There was a time when HVAC consulting engineering firms had a stand-alone HVAC department with a registered professional engineer as the department head. This individual was the designated leader of the department responsible for hiring and terminating (I don’t think you can fire anyone any more), oversaw the engineers managing the design projects, and usually met once a week to review all the active jobs with these engineers in charge of the projects. The department head was also accountable for maintaining the standard office details and contract specifications, design review of projects, and keeping the technical library and codebooks current.

Annually, the department head was responsible for employee reviews and salary increases, and some department heads would help employees set goals. In-house educational programs, scheduling lunch-and-learn noontime classes, and approval to authorize an employee to attend an equipment manufacturer’s factory requiring overnight stay were three more responsibilities of the HVAC department head.

Back around the late 1970s, many consulting engineering firms began to decentralize their HVAC departments into HVAC groups. Each group had a designated leader and, in many ways, became a company within a company. There were several reasons for this dissecting of the entire HVAC department into smaller groups beginning with the need for companies to retain senior engineers by offering them responsibilities beyond their job descriptions.

With only one HVAC department head per company, senior staff recognized that further advancement was limited because of this single management employee position in the company.

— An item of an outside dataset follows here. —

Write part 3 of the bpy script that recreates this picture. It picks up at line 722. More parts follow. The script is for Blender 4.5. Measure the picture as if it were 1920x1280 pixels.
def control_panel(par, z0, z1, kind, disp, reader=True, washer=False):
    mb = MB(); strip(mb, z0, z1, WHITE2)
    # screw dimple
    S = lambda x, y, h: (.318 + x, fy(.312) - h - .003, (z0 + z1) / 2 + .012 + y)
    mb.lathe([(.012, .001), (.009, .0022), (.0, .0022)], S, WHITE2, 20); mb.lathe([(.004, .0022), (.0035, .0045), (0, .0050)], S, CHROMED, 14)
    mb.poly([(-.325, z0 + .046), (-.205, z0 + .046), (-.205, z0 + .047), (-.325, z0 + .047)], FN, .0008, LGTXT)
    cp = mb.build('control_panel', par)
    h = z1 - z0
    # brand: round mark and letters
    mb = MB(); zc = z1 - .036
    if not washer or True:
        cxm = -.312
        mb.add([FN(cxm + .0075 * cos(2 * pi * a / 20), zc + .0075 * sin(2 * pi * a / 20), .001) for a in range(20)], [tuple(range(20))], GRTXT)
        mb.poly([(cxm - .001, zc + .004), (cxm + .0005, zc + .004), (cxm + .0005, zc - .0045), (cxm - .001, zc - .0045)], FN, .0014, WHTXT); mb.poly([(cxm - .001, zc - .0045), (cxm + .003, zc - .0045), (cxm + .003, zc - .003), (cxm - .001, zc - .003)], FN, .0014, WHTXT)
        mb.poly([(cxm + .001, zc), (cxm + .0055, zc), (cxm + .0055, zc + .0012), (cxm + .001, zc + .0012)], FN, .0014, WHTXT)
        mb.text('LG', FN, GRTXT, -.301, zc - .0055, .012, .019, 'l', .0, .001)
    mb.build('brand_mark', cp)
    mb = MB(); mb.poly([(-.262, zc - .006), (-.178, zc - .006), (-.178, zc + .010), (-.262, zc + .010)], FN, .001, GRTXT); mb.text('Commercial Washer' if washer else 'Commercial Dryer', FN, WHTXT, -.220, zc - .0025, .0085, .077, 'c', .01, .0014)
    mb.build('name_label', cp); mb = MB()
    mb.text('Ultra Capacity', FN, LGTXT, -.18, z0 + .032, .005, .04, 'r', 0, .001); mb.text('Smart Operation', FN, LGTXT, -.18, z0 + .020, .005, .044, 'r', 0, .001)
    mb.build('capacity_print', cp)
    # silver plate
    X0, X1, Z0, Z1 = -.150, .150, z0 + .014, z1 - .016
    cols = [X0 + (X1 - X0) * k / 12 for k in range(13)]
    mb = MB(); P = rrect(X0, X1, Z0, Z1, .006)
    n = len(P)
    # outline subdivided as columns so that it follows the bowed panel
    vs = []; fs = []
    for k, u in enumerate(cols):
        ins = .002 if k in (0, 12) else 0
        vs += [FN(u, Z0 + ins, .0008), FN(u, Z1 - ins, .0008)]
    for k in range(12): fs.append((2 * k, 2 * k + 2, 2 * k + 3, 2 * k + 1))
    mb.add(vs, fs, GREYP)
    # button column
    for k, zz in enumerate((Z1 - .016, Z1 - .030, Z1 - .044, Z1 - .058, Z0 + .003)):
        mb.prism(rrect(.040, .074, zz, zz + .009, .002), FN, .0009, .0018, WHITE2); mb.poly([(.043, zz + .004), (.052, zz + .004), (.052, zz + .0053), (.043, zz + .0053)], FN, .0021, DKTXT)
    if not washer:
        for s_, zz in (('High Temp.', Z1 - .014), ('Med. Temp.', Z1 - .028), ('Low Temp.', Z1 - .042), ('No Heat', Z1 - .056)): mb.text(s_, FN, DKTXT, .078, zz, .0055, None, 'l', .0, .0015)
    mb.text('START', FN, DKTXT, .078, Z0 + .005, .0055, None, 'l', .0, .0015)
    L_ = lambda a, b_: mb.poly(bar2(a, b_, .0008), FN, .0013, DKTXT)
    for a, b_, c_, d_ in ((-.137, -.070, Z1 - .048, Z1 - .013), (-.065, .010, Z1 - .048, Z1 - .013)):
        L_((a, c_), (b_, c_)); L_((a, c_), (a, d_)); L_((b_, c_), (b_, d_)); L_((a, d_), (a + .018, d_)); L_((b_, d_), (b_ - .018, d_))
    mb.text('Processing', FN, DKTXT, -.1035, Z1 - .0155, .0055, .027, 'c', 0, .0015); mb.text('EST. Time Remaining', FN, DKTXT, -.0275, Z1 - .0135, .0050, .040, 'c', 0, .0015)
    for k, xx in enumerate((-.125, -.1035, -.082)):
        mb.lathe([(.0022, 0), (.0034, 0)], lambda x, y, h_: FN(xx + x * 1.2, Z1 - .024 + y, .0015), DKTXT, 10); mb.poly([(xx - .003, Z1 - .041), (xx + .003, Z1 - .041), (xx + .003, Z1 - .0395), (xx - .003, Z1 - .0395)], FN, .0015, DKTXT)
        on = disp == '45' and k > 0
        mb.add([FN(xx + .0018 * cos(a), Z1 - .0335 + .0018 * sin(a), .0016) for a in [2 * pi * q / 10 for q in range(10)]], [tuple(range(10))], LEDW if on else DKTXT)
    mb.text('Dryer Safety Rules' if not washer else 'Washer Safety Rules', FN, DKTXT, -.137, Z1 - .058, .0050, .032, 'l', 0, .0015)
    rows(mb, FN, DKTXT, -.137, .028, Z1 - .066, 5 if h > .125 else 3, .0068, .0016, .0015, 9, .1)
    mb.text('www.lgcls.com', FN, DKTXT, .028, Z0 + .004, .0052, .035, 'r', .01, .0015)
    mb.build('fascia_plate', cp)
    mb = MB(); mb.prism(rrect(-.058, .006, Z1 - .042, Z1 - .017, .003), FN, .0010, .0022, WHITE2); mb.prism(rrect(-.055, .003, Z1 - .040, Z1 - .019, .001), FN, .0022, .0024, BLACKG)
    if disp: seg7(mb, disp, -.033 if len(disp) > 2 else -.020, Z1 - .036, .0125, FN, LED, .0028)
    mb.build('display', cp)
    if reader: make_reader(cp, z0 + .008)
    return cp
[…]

As a result, these other skilled employees, who were anxious to take on more responsibilities and earn more money each year, could be enticed to leave one company for another company. Enter the group leaders.

This concept took off through the 80s, 90s, and into the 21st century and has become the norm rather than the exception resulting in the HVAC department head becoming an overhead cost to the firm with little to no billable time for these individuals. In many ways, the HVAC department head was quietly being pushed aside from clients now holding these individual group leaders accountable for the company’s performance. The department heads were becoming people in charge of office policy and procedure but without a department of workers to manage.

These groups took on more responsibility as mini companies took on many of the responsibilities that were once department head tasks, such as hiring and terminating, employee reviews, etc. This raised the question, “Why do we need this 20th century company management position?”

Going forward, what if consulting firms outsourced the remaining responsibilities of the HVAC department head? The same could be applied to the electrical, plumbing, and fire protection department heads whom have also seen the individuals in their groups be absorbed into these HVAC mini companies, giving each group full mechanical and electrical group capabilities. With no stand-alone department heads, think of the overall financial savings for a company.

Now I’m not recommending a company simply let a very knowledgeable professional be pushed into retirement. Heck, I’m 72 years young and still active in the HVAC industry, but what if these former department heads created their own quality control consulting companies? Each former department head could serve a select few mechanical and electrical consulting engineering companies, as well as construction companies, and provide many of the services they offered in the past such as:

  1. Establishing an online library of required technical books e.g., ASHRAE handbooks, guidelines, standards;
  2. Maintain a building code library and be the on-call code expert; and
  3. Provide technical training to companies interested in offering practitioner education e.g., conceptual design, budget estimating, time management, etc.

In addition, these resident experts are most likely qualified to provide expert witness consulting, be an adviser to law firms involved with the building industry, and provide third-party PEER (peer; a person of the same legal status) review to mention three opportunities.      

If one thinks about this concept, then it should become clear that this could be a win-win for company and department heads. There will be significant upfront financial savings for companies to outsource their department head responsibilities. For those 20th century department heads, there should also be financial opportunities for them in this 21st century building industry beginning with their first clients most likely being their previous employers.